Several representatives of Open New York (a reported 30 active members) made the not unreasonable argument that New York City needs more housing, that sites near transit can best absorb it, and that wealthier communities should accept their fair share, partly to reduce the pressure of gentrification deeper in Brooklyn. Then again, their scornful posture toward project opponents was not matched by any skepticism toward the project and the deal itself.
(How fast the addition of market-rate housing can ease the housing crunch remains in question. New School Professor Rachel Meltzer told Politico that, because housing markets are segmented, “building a lot of luxury units is not going to help those on the lower end of the affordability spectrum, and if it does, it’s going to take a really long time to trickle down.”)
Proponents and opponents see 80 Flatbush through competing lenses, neither without distortions. If the 80 Flatbush site is to be considered “Downtown Brooklyn,” that tends to dismiss the history of transitional zoning, in which building heights step up gradually from Schermerhorn Street. And if organizations like Transportation Alternatives say they voice “support solely for the proposal to remove parking minimums” at the site, thus potentially reducing auto traffic, why are they presented as supporting the project as a whole?
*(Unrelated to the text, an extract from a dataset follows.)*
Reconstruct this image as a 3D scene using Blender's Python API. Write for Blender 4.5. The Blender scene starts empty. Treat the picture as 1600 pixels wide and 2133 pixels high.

Then again, those decrying “No Towers Over Boerum Hill” actually accept the as-of-right tower that Community Board member Smith mentioned. If opponents ask, not unreasonably, why the city can’t use tax dollars to build schools rather than make development deals, that provokes a more systemic question: how many condo owners are willing to sacrifice their 421-a tax break and how many home owners support property tax reform that might cause pain?
A Tight Fit
If building big near a subway hub generally makes sense, can two towers and two schools, with housing and office space, work on this 1.4-acre site? Even if parking is banned, can deliveries really be managed, as the environmental review claims? One lesson of the Barclays Center is that a tight fit leaves little margin of error to accommodate delivery vehicles on narrow streets.
Even before 80 Flatbush was proposed, some thought the Downtown Brooklyn rezoning left things out of balance. During an April 2015 panel at Brooklyn Historical Society examining the rezoning a decade later, City Tech’s Kevin Hom, an architect, observed, “As an academic and as a planner, I sort of scratch my head” at the “anomaly that has been created by [the Department of] City Planning,” in which there’s little adjustment between low-rise and high-rise residential districts, throwing the “balance out of the normal ascension of density.” Actually, there is an ascension of density moving from the south, one poised to be vastly remade by 80 Flatbush.
The rezoning-approval process is a “gun to your head,” said Boerum Hill’s Kolins, criticizing the take-it-or-leave-it proposal. “We need schools, we need affordable housing, we’re so in favor of Khalil Gibran getting a new high school. Can we get it back to a place where we the community has some real input?” In this case, that might be up to Alloy–or the few elected officials with clout.